■ **Exercise directions**
Output the material exactly, but drop every image it holds.

■ **Data extract**
===============

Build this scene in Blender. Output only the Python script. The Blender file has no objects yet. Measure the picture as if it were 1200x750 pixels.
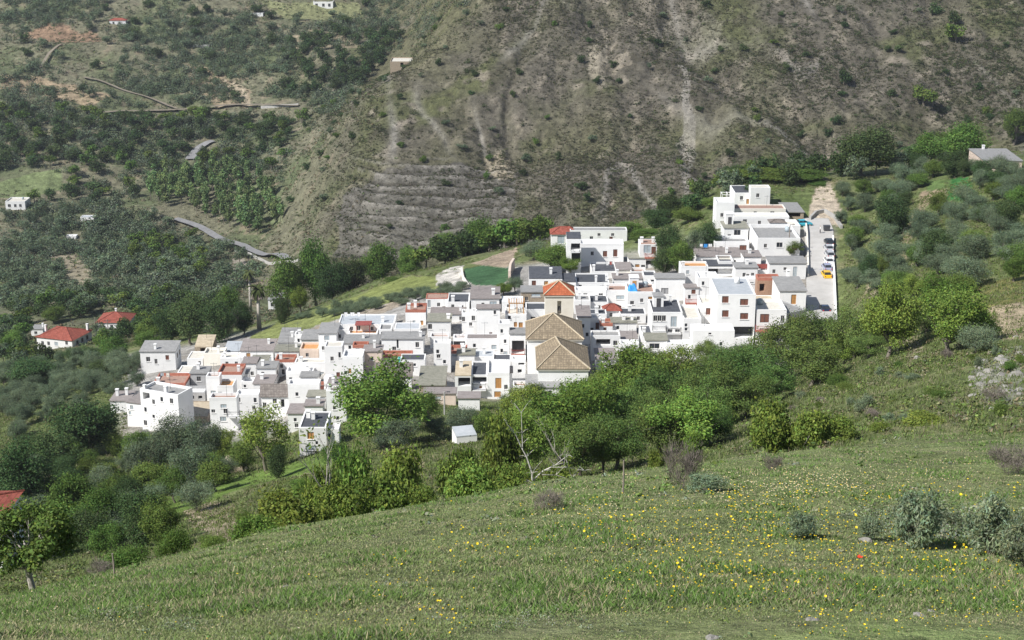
import bpy, math, random
import numpy as np
from mathutils import Vector
SC = bpy.context.scene
COL = SC.collection
rng = np.random.default_rng(7)
random.seed(7)

# ------------------------------------------------------------------ camera model
F = 1800.0
PITCH = math.radians(17.5)
CP, SP = math.cos(PITCH), math.sin(PITCH)

def ray(u, v):
    a = (u - 600.0) / F
    b = (375.0 - v) / F
    return np.array([a, CP + b * SP, -SP + b * CP])

def project(X, Y, Z):
    d = Y * CP - Z * SP
    up = Y * SP + Z * CP
    return 600 + F * X / d, 375 - F * up / d

# ------------------------------------------------------------------ terrain profile: per bearing, the drop seen at each distance
COLS = {
 -200: [(3,1700),(6,1214),(16,765),(33,735),(50,770),(75,750),(110,705),(140,668),(170,630),(200,590),(225,560),(245,540),(265,520),(285,500),(310,478),(340,452),(370,428),(420,396),(470,364),(520,338),(560,318),(600,296),(640,270),(680,235),(720,195),(770,150),(820,105),(870,65),(920,25),(970,-15),(1050,-60),(1400,-110),(2600,-150)],
 0: [(3,1700),(6,1214),(16,757),(36,704),(50,735),(75,720),(110,680),(140,645),(170,610),(200,578),(225,550),(245,528),(265,502),(285,480),(310,460),(340,438),(370,418),(420,390),(470,360),(520,335),(560,315),(600,296),(640,270),(680,235),(720,195),(770,150),(820,105),(870,65),(920,25),(970,-15),(1050,-60),(1400,-110),(2600,-150)],
 150: [(3,1700),(6,1214),(16,754),(40,666),(55,705),(75,690),(110,655),(140,628),(170,598),(200,567),(225,540),(245,510),(265,472),(285,445),(310,425),(340,410),(370,398),(420,378),(470,350),(520,325),(560,308),(600,296),(640,270),(680,235),(720,195),(770,150),(820,105),(870,65),(920,25),(970,-15),(1050,-60),(1400,-110),(2600,-150)],
 300: [(3,1700),(6,1214),(16,752),(45,630),(60,668),(80,655),(110,622),(140,597),(170,572),(200,549),(225,527),(245,495),(265,460),(285,425),(305,402),(325,388),(345,379),(370,385),(420,385),(470,365),(520,335),(560,314),(600,294),(640,264),(680,228),(720,188),(770,145),(820,103),(870,60),(920,20),(970,-20),(1050,-60),(1400,-110),(2600,-150)],
 450: [(3,1700),(6,1214),(16,750),(50,599),(65,638),(85,610),(110,580),(140,553),(170,530),(200,506),(225,472),(245,440),(262,408),(280,380),(300,363),(320,348),(342,334),(365,328),(420,345),(500,340),(530,318),(550,282),(570,240),(590,200),(615,150),(645,100),(662,88),(700,102),(780,98),(850,62),(920,22),(970,-15),(1050,-60),(1400,-110),(2600,-150)],
 600: [(3,1700),(6,1214),(16,750),(55,572),(70,605),(90,590),(110,570),(140,540),(170,515),(200,495),(235,470),(262,405),(290,342),(305,328),(325,312),(350,298),(375,288),(410,300),(480,318),(520,310),(545,280),(570,232),(595,185),(620,135),(645,88),(670,42),(695,-2),(730,-50),(850,-120),(1200,-170),(2600,-200)],
 750: [(3,1700),(6,1214),(16,750),(58,552),(75,575),(100,557),(130,530),(160,505),(190,480),(215,455),(240,430),(262,395),(280,365),(300,330),(320,300),(335,285),(355,272),(380,262),(405,256),(440,268),(500,268),(530,260),(555,232),(580,190),(605,145),(630,100),(655,55),(680,12),(705,-30),(800,-120),(1200,-170),(2600,-200)],
 900: [(3,1700),(6,1214),(16,750),(62,534),(80,545),(100,522),(130,495),(160,475),(190,460),(215,445),(237,430),(262,380),(290,330),(320,275),(345,241),(362,215),(385,202),(430,215),(480,222),(520,222),(550,205),(575,175),(600,140),(625,100),(650,60),(675,20),(700,-20),(800,-110),(1200,-165),(2600,-200)],
 978: [(3,1700),(6,1214),(16,750),(63,527),(80,523),(100,496),(130,467),(160,446),(190,427),(215,413),(240,402),(262,379),(290,330),(320,275),(345,241),(362,213),(385,200),(430,210),(480,214),(520,214),(550,205),(575,175),(600,140),(625,100),(650,60),(675,20),(700,-20),(800,-110),(1200,-165),(2600,-200)],
 1050: [(3,1700),(6,1214),(16,750),(64,521),(80,500),(110,468),(140,436),(165,411),(190,385),(220,355),(250,325),(280,293),(310,260),(340,230),(370,205),(400,190),(440,205),(500,205),(550,205),(575,175),(600,140),(625,100),(650,60),(675,20),(700,-20),(800,-110),(1200,-165),(2600,-200)],
 1200: [(3,1700),(6,1214),(16,750),(66,514),(80,492),(100,455),(120,422),(140,396),(158,372),(166,352),(185,340),(210,313),(240,285),(270,255),(300,225),(330,199),(360,185),(400,176),(440,190),(500,195),(540,185),(570,158),(600,122),(625,88),(650,52),(675,15),(700,-22),(800,-110),(1200,-165),(2600,-200)],
 1400: [(3,1700),(6,1214),(16,750),(70,505),(85,470),(105,430),(130,395),(160,355),(185,325),(210,300),(240,272),(270,243),(300,215),(330,190),(360,175),(400,168),(440,185),(500,190),(540,182),(570,155),(600,120),(625,86),(650,50),(675,12),(700,-24),(800,-110),(1200,-165),(2600,-200)],
}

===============

■ **Complete answer**
Build this scene in Blender. Output only the Python script. The Blender file has no objects yet. Measure the picture as if it were 1200x750 pixels.
import bpy, math, random
import numpy as np
from mathutils import Vector
SC = bpy.context.scene
COL = SC.collection
rng = np.random.default_rng(7)
random.seed(7)

# ------------------------------------------------------------------ camera model
F = 1800.0
PITCH = math.radians(17.5)
CP, SP = math.cos(PITCH), math.sin(PITCH)

def ray(u, v):
    a = (u - 600.0) / F
    b = (375.0 - v) / F
    return np.array([a, CP + b * SP, -SP + b * CP])

def project(X, Y, Z):
    d = Y * CP - Z * SP
    up = Y * SP + Z * CP
    return 600 + F * X / d, 375 - F * up / d

# ------------------------------------------------------------------ terrain profile: per bearing, the drop seen at each distance
COLS = {
 -200: [(3,1700),(6,1214),(16,765),(33,735),(50,770),(75,750),(110,705),(140,668),(170,630),(200,590),(225,560),(245,540),(265,520),(285,500),(310,478),(340,452),(370,428),(420,396),(470,364),(520,338),(560,318),(600,296),(640,270),(680,235),(720,195),(770,150),(820,105),(870,65),(920,25),(970,-15),(1050,-60),(1400,-110),(2600,-150)],
 0: [(3,1700),(6,1214),(16,757),(36,704),(50,735),(75,720),(110,680),(140,645),(170,610),(200,578),(225,550),(245,528),(265,502),(285,480),(310,460),(340,438),(370,418),(420,390),(470,360),(520,335),(560,315),(600,296),(640,270),(680,235),(720,195),(770,150),(820,105),(870,65),(920,25),(970,-15),(1050,-60),(1400,-110),(2600,-150)],
 150: [(3,1700),(6,1214),(16,754),(40,666),(55,705),(75,690),(110,655),(140,628),(170,598),(200,567),(225,540),(245,510),(265,472),(285,445),(310,425),(340,410),(370,398),(420,378),(470,350),(520,325),(560,308),(600,296),(640,270),(680,235),(720,195),(770,150),(820,105),(870,65),(920,25),(970,-15),(1050,-60),(1400,-110),(2600,-150)],
 300: [(3,1700),(6,1214),(16,752),(45,630),(60,668),(80,655),(110,622),(140,597),(170,572),(200,549),(225,527),(245,495),(265,460),(285,425),(305,402),(325,388),(345,379),(370,385),(420,385),(470,365),(520,335),(560,314),(600,294),(640,264),(680,228),(720,188),(770,145),(820,103),(870,60),(920,20),(970,-20),(1050,-60),(1400,-110),(2600,-150)],
 450: [(3,1700),(6,1214),(16,750),(50,599),(65,638),(85,610),(110,580),(140,553),(170,530),(200,506),(225,472),(245,440),(262,408),(280,380),(300,363),(320,348),(342,334),(365,328),(420,345),(500,340),(530,318),(550,282),(570,240),(590,200),(615,150),(645,100),(662,88),(700,102),(780,98),(850,62),(920,22),(970,-15),(1050,-60),(1400,-110),(2600,-150)],
 600: [(3,1700),(6,1214),(16,750),(55,572),(70,605),(90,590),(110,570),(140,540),(170,515),(200,495),(235,470),(262,405),(290,342),(305,328),(325,312),(350,298),(375,288),(410,300),(480,318),(520,310),(545,280),(570,232),(595,185),(620,135),(645,88),(670,42),(695,-2),(730,-50),(850,-120),(1200,-170),(2600,-200)],
 750: [(3,1700),(6,1214),(16,750),(58,552),(75,575),(100,557),(130,530),(160,505),(190,480),(215,455),(240,430),(262,395),(280,365),(300,330),(320,300),(335,285),(355,272),(380,262),(405,256),(440,268),(500,268),(530,260),(555,232),(580,190),(605,145),(630,100),(655,55),(680,12),(705,-30),(800,-120),(1200,-170),(2600,-200)],
 900: [(3,1700),(6,1214),(16,750),(62,534),(80,545),(100,522),(130,495),(160,475),(190,460),(215,445),(237,430),(262,380),(290,330),(320,275),(345,241),(362,215),(385,202),(430,215),(480,222),(520,222),(550,205),(575,175),(600,140),(625,100),(650,60),(675,20),(700,-20),(800,-110),(1200,-165),(2600,-200)],
 978: [(3,1700),(6,1214),(16,750),(63,527),(80,523),(100,496),(130,467),(160,446),(190,427),(215,413),(240,402),(262,379),(290,330),(320,275),(345,241),(362,213),(385,200),(430,210),(480,214),(520,214),(550,205),(575,175),(600,140),(625,100),(650,60),(675,20),(700,-20),(800,-110),(1200,-165),(2600,-200)],
 1050: [(3,1700),(6,1214),(16,750),(64,521),(80,500),(110,468),(140,436),(165,411),(190,385),(220,355),(250,325),(280,293),(310,260),(340,230),(370,205),(400,190),(440,205),(500,205),(550,205),(575,175),(600,140),(625,100),(650,60),(675,20),(700,-20),(800,-110),(1200,-165),(2600,-200)],
 1200: [(3,1700),(6,1214),(16,750),(66,514),(80,492),(100,455),(120,422),(140,396),(158,372),(166,352),(185,340),(210,313),(240,285),(270,255),(300,225),(330,199),(360,185),(400,176),(440,190),(500,195),(540,185),(570,158),(600,122),(625,88),(650,52),(675,15),(700,-22),(800,-110),(1200,-165),(2600,-200)],
 1400: [(3,1700),(6,1214),(16,750),(70,505),(85,470),(105,430),(130,395),(160,355),(185,325),(210,300),(240,272),(270,243),(300,215),(330,190),(360,175),(400,168),(440,185),(500,190),(540,182),(570,155),(600,120),(625,86),(650,50),(675,12),(700,-24),(800,-110),(1200,-165),(2600,-200)],
}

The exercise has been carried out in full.